-- Start --
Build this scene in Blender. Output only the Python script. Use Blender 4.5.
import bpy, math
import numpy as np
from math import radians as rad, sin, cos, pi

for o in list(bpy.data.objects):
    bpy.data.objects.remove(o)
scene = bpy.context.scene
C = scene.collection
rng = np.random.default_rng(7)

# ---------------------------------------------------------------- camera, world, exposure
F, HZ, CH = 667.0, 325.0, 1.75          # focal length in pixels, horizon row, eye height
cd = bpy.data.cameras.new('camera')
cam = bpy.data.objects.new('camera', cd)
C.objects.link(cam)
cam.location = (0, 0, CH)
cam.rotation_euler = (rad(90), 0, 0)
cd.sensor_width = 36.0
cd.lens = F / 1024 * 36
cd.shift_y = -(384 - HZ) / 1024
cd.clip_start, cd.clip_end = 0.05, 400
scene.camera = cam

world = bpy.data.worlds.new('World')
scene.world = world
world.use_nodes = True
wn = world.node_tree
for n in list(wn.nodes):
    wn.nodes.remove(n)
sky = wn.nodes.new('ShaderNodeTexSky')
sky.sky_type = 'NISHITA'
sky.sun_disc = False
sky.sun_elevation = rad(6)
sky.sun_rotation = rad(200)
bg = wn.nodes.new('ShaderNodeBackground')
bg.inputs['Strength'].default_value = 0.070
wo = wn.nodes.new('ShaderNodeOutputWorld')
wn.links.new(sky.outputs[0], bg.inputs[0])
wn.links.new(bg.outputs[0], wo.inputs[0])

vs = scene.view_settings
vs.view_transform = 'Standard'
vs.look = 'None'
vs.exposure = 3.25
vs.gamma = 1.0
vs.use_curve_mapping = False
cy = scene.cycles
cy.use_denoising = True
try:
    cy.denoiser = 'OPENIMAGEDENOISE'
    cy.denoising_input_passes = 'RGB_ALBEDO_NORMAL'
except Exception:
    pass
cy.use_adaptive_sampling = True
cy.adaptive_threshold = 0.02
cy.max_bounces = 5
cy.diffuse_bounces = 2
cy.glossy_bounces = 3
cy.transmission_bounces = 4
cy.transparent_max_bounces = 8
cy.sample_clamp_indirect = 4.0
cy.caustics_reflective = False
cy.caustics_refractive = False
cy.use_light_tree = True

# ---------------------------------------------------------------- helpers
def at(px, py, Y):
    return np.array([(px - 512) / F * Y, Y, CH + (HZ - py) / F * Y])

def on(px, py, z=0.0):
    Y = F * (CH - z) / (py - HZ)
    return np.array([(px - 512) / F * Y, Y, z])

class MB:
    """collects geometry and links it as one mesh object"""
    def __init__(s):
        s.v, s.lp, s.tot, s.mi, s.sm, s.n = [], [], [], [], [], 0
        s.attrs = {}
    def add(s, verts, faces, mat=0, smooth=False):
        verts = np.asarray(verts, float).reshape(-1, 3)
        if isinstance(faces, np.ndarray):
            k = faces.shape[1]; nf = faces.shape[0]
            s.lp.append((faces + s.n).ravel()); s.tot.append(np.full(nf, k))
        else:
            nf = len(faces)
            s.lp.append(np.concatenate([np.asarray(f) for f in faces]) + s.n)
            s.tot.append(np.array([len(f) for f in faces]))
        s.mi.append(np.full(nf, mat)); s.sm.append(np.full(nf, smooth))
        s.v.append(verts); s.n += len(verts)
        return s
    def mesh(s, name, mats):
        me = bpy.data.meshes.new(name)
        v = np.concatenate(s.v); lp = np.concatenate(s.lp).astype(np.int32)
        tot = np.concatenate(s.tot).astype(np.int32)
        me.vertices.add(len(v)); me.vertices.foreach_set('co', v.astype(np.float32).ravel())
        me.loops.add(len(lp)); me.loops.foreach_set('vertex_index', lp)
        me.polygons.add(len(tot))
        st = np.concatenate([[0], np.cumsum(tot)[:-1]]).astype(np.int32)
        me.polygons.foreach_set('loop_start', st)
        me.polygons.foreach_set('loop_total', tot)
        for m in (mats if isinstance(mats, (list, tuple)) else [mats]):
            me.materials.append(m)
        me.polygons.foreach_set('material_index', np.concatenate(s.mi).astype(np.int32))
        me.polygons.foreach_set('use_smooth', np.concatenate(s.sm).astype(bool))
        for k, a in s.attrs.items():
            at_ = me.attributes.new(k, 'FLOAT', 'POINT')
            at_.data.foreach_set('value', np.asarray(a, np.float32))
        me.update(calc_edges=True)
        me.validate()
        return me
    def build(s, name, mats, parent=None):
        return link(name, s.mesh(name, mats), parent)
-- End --
# [What the task asks]
Exactly repeat the lines running from the top of the listing to the line bearing "rng = np.random.default_rng(7)", both of those lines included, and only them.

# [Problem solution]
Build this scene in Blender. Output only the Python script. Use Blender 4.5.
import bpy, math
import numpy as np
from math import radians as rad, sin, cos, pi

for o in list(bpy.data.objects):
    bpy.data.objects.remove(o)
scene = bpy.context.scene
C = scene.collection
rng = np.random.default_rng(7)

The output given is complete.